■ **What is being asked**:
In this exercise, return the whole listing exactly, excluding any images.

■ **Data provided**:

-- Begin --

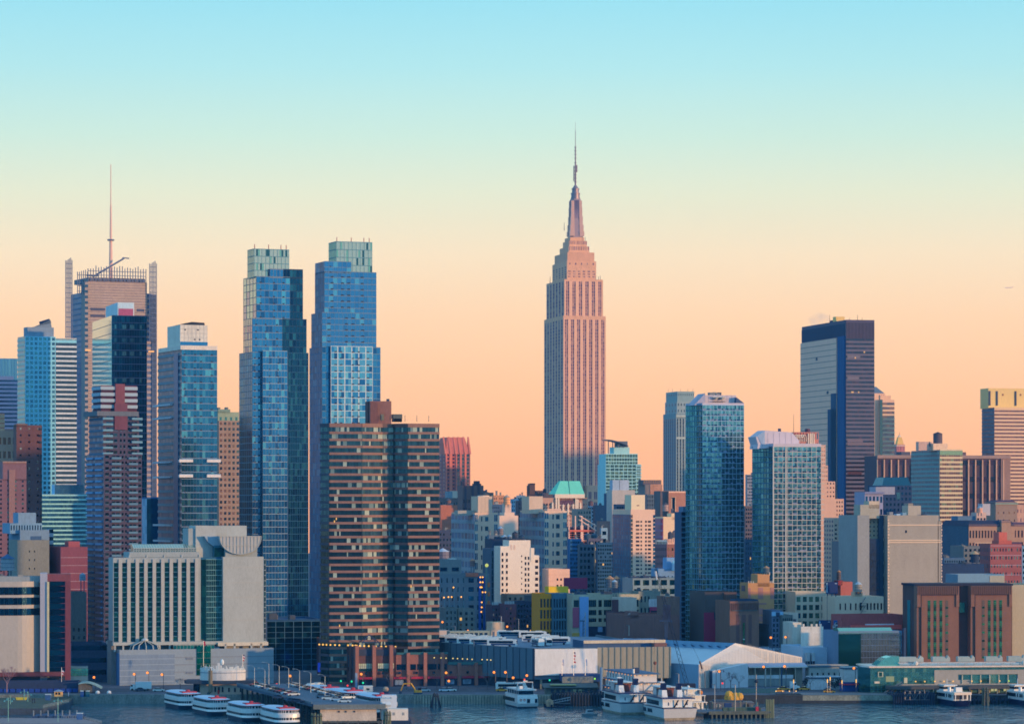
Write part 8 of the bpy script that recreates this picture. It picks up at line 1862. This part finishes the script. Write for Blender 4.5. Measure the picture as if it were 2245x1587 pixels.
for t in ((16,1214,1250,31,1430,(150,150,156),(50,90,130),'big steel water tank with blue cone roof at the left edge',4),
  (181,1255,1272,14,1425,(130,150,170),(120,140,160),'small pale tank in front of the red brick block',6),
  (971,1201,1229,27,1700,(124,116,130),(190,196,210),'steel water tank with pale roof beside the brown banded tower',4),
  (1036,1224,1241,12,1640,(150,116,110),(204,140,110),'small tank with orange roof left of the shaded blue ribbed block',5),
  (1111.5,1084,1105,15,2085,(248,170,120),(200,160,140),'copper coloured tank standing on the pink blank block stack',2),
  (1097,1153,1172,13,1835,(140,120,124),(150,170,190),'grey tank with pale roof in front of the pink blank block',4),
  (1105.5,1172,1189,13,1812,(110,124,140),(160,180,200),'pale roofed tank, left of the two nearest the white stepped building',4),
  (1117.5,1171,1187,11,1825,(110,124,140),(150,170,190),'pale roofed tank, right of the two nearest the white stepped building',4),
  (1129,1164,1181,13,1775,(96,84,88),(44,50,70),'dark wooden tank with peaked roof above the white stepped building',2.5),
  (1144,1171,1186,11,1770,(120,110,116),(60,70,90),'dark wooden tank right of the peaked one above the white stepped building',1.5),
  (1288,1168,1184,16,2010,(60,84,104),(70,90,110),'dark tank left of two below the pale construction beams',5),(1302,1168,1184,14,2015,(64,84,100),(70,90,110),'dark tank right of two below the pale construction beams',5),
  (1459,1101,1120,13,2100,(190,150,140),(90,80,90),'pinkish tank in front of the arched window block',5),
  (1469,1164,1181,10,1865,(60,70,92),(50,60,80),'dark tank leftmost of three on a steel stand',2.2),(1478,1162,1179,9,1868,(150,130,130),(80,80,96),'brown tank middle of three on a steel stand',2.4),(1487,1162,1179,9,1872,(150,130,130),(140,150,160),'brown tank rightmost of three on a steel stand',2.4),
  (1337,1261,1287,19,1500,(96,104,116),(196,140,104),'large wooden tank with orange roof, left of three on the loft roofs',4),(1351.5,1261,1286,16,1508,(96,104,116),(196,140,104),'large wooden tank with orange roof, right rear of three on the loft roofs',4),(1347.5,1270,1288,13,1494,(120,124,130),(170,190,206),'smaller tank with pale roof in front of the two orange roofed tanks',4),
  (1680,1240,1256,14,1449,(96,104,112),(196,140,100),'tank with orange roof on the patterned building',3),
  (1839,1249,1270,10,1506,(96,84,88),(190,130,90),'narrow tank with orange roof behind the upper navy billboard',3),
  (1881.5,1274,1297,17,1432,(150,140,130),(170,180,190),'grey tank with pale cone roof on the cream loft building',1),
  (2137,1207,1233,19,1765,(36,56,86),(206,160,120),'dark tank with tan roof left of the red brick apartments',6),
  (2148,1109,1124,13,2070,(240,170,140),(160,170,180),'copper lit tank on the white rooftop plant house',2),
  (983,1092,1110,12,2300,(130,90,80),(90,80,90),'brown tank on the dim rooftops left of the dark brick loft',3),(1295,1096,1109,11,2280,(110,76,80),(90,70,80),'round brown tank right of the ornate hotel',4),
  (1194,1070,1080,8,2500,(70,60,70),(60,56,70),'tiny dark tank left of the green copper roof',3)):
    water_tank(*t)
# ============================================================ trees
def bare_tree(loc,h,label,seed,col=(96,84,88),group='bare winter trees'):
    o = empty('bare_tree',loc,0,label,'tree',group); rn = random.Random(seed); m = W(col,'wall',0)
    mb = MB(); mb.tube((0,0,0),(0,0,h*.38),h*.022,m,h*.016); mb.build('trunk',o); cr = MB()
    def br(p,d,l,r,k):
        q = p+d*l; cr.tube(p,q,r,m,r*.6,3)
        if k:
            for i in range(3 if k > 1 else 4):
                nd = (d+Vector((rn.uniform(-.75,.75),rn.uniform(-.75,.75),rn.uniform(-.1,.45)))).normalized(); br(q,nd,l*rn.uniform(.6,.8),r*.6,k-1)
    for i in range(5):
        a = i*1.26+rn.random(); br(Vector((0,0,h*(.3+.02*i))),Vector((math.cos(a)*.6,math.sin(a)*.6,.8)).normalized(),h*.2,h*.011,3)
    cr.build('crown',o); return o
spots = [(1602,1302,8.5,'bare tree before the small white shed, left, beside a lamp'),(1620,1302,7,'bare tree before the small white shed, right smaller one'),(1776,1290,7.5,'bare tree before the long white hoarding, left'),(1816,1290,7,'bare tree before the long white hoarding, right'),
  (852,1298,8,'bare tree before the second bay of the brick podium'),(892,1298,8,'bare tree before the red awnings, third bay'),(958,1296,8,'bare tree before the brick podium, middle'),(1005,1296,8,'bare tree before the brick podium, fifth bay'),(1068,1296,8.5,'bare tree at the right end of the brick podium'),
  (395,1288,6.5,'bare tree in front of the cream podium left of the round white pavilion'),(583,1288,6,'bare tree at the right corner of the cream podium'),(1334,1288,8,'bare tree before the beige depot front, left'),(1355,1290,9,'bare tree before the beige depot front, second'),(1386,1290,9.5,'bare tree before the beige depot front, third'),(1428,1290,8.5,'bare tree before the beige depot front, fourth'),
  (15,1262,13,'tall pinkish bare tree at the left edge of the waterfront'),(1672,1425,16,'pale bare tree at the foot of the patterned building'),(1700,1400,14,'dim bare tree before the blue grey house, left'),(1716,1398,15,'dim bare tree before the blue grey house, middle'),(1733,1396,14,'dim bare tree before the blue grey house, right'),
  (1262,1478,9,'bare tree before the yellow panel'),(1328,1478,8,'bare tree before the dark loft base'),(1350,1466,8,'bare tree below the teal mural')]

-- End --

■ **Correct response**:
Write part 8 of the bpy script that recreates this picture. It picks up at line 1862. This part finishes the script. Write for Blender 4.5. Measure the picture as if it were 2245x1587 pixels.
for t in ((16,1214,1250,31,1430,(150,150,156),(50,90,130),'big steel water tank with blue cone roof at the left edge',4),
  (181,1255,1272,14,1425,(130,150,170),(120,140,160),'small pale tank in front of the red brick block',6),
  (971,1201,1229,27,1700,(124,116,130),(190,196,210),'steel water tank with pale roof beside the brown banded tower',4),
  (1036,1224,1241,12,1640,(150,116,110),(204,140,110),'small tank with orange roof left of the shaded blue ribbed block',5),
  (1111.5,1084,1105,15,2085,(248,170,120),(200,160,140),'copper coloured tank standing on the pink blank block stack',2),
  (1097,1153,1172,13,1835,(140,120,124),(150,170,190),'grey tank with pale roof in front of the pink blank block',4),
  (1105.5,1172,1189,13,1812,(110,124,140),(160,180,200),'pale roofed tank, left of the two nearest the white stepped building',4),
  (1117.5,1171,1187,11,1825,(110,124,140),(150,170,190),'pale roofed tank, right of the two nearest the white stepped building',4),
  (1129,1164,1181,13,1775,(96,84,88),(44,50,70),'dark wooden tank with peaked roof above the white stepped building',2.5),
  (1144,1171,1186,11,1770,(120,110,116),(60,70,90),'dark wooden tank right of the peaked one above the white stepped building',1.5),
  (1288,1168,1184,16,2010,(60,84,104),(70,90,110),'dark tank left of two below the pale construction beams',5),(1302,1168,1184,14,2015,(64,84,100),(70,90,110),'dark tank right of two below the pale construction beams',5),
  (1459,1101,1120,13,2100,(190,150,140),(90,80,90),'pinkish tank in front of the arched window block',5),
  (1469,1164,1181,10,1865,(60,70,92),(50,60,80),'dark tank leftmost of three on a steel stand',2.2),(1478,1162,1179,9,1868,(150,130,130),(80,80,96),'brown tank middle of three on a steel stand',2.4),(1487,1162,1179,9,1872,(150,130,130),(140,150,160),'brown tank rightmost of three on a steel stand',2.4),
  (1337,1261,1287,19,1500,(96,104,116),(196,140,104),'large wooden tank with orange roof, left of three on the loft roofs',4),(1351.5,1261,1286,16,1508,(96,104,116),(196,140,104),'large wooden tank with orange roof, right rear of three on the loft roofs',4),(1347.5,1270,1288,13,1494,(120,124,130),(170,190,206),'smaller tank with pale roof in front of the two orange roofed tanks',4),
  (1680,1240,1256,14,1449,(96,104,112),(196,140,100),'tank with orange roof on the patterned building',3),
  (1839,1249,1270,10,1506,(96,84,88),(190,130,90),'narrow tank with orange roof behind the upper navy billboard',3),
  (1881.5,1274,1297,17,1432,(150,140,130),(170,180,190),'grey tank with pale cone roof on the cream loft building',1),
  (2137,1207,1233,19,1765,(36,56,86),(206,160,120),'dark tank with tan roof left of the red brick apartments',6),
  (2148,1109,1124,13,2070,(240,170,140),(160,170,180),'copper lit tank on the white rooftop plant house',2),
  (983,1092,1110,12,2300,(130,90,80),(90,80,90),'brown tank on the dim rooftops left of the dark brick loft',3),(1295,1096,1109,11,2280,(110,76,80),(90,70,80),'round brown tank right of the ornate hotel',4),
  (1194,1070,1080,8,2500,(70,60,70),(60,56,70),'tiny dark tank left of the green copper roof',3)):
    water_tank(*t)
# ============================================================ trees
def bare_tree(loc,h,label,seed,col=(96,84,88),group='bare winter trees'):
    o = empty('bare_tree',loc,0,label,'tree',group); rn = random.Random(seed); m = W(col,'wall',0)
    mb = MB(); mb.tube((0,0,0),(0,0,h*.38),h*.022,m,h*.016); mb.build('trunk',o); cr = MB()
    def br(p,d,l,r,k):
        q = p+d*l; cr.tube(p,q,r,m,r*.6,3)
        if k:
            for i in range(3 if k > 1 else 4):
                nd = (d+Vector((rn.uniform(-.75,.75),rn.uniform(-.75,.75),rn.uniform(-.1,.45)))).normalized(); br(q,nd,l*rn.uniform(.6,.8),r*.6,k-1)
    for i in range(5):
        a = i*1.26+rn.random(); br(Vector((0,0,h*(.3+.02*i))),Vector((math.cos(a)*.6,math.sin(a)*.6,.8)).normalized(),h*.2,h*.011,3)
    cr.build('crown',o); return o
spots = [(1602,1302,8.5,'bare tree before the small white shed, left, beside a lamp'),(1620,1302,7,'bare tree before the small white shed, right smaller one'),(1776,1290,7.5,'bare tree before the long white hoarding, left'),(1816,1290,7,'bare tree before the long white hoarding, right'),
  (852,1298,8,'bare tree before the second bay of the brick podium'),(892,1298,8,'bare tree before the red awnings, third bay'),(958,1296,8,'bare tree before the brick podium, middle'),(1005,1296,8,'bare tree before the brick podium, fifth bay'),(1068,1296,8.5,'bare tree at the right end of the brick podium'),
  (395,1288,6.5,'bare tree in front of the cream podium left of the round white pavilion'),(583,1288,6,'bare tree at the right corner of the cream podium'),(1334,1288,8,'bare tree before the beige depot front, left'),(1355,1290,9,'bare tree before the beige depot front, second'),(1386,1290,9.5,'bare tree before the beige depot front, third'),(1428,1290,8.5,'bare tree before the beige depot front, fourth'),
  (15,1262,13,'tall pinkish bare tree at the left edge of the waterfront'),(1672,1425,16,'pale bare tree at the foot of the patterned building'),(1700,1400,14,'dim bare tree before the blue grey house, left'),(1716,1398,15,'dim bare tree before the blue grey house, middle'),(1733,1396,14,'dim bare tree before the blue grey house, right'),
  (1262,1478,9,'bare tree before the yellow panel'),(1328,1478,8,'bare tree before the dark loft base'),(1350,1466,8,'bare tree below the teal mural')]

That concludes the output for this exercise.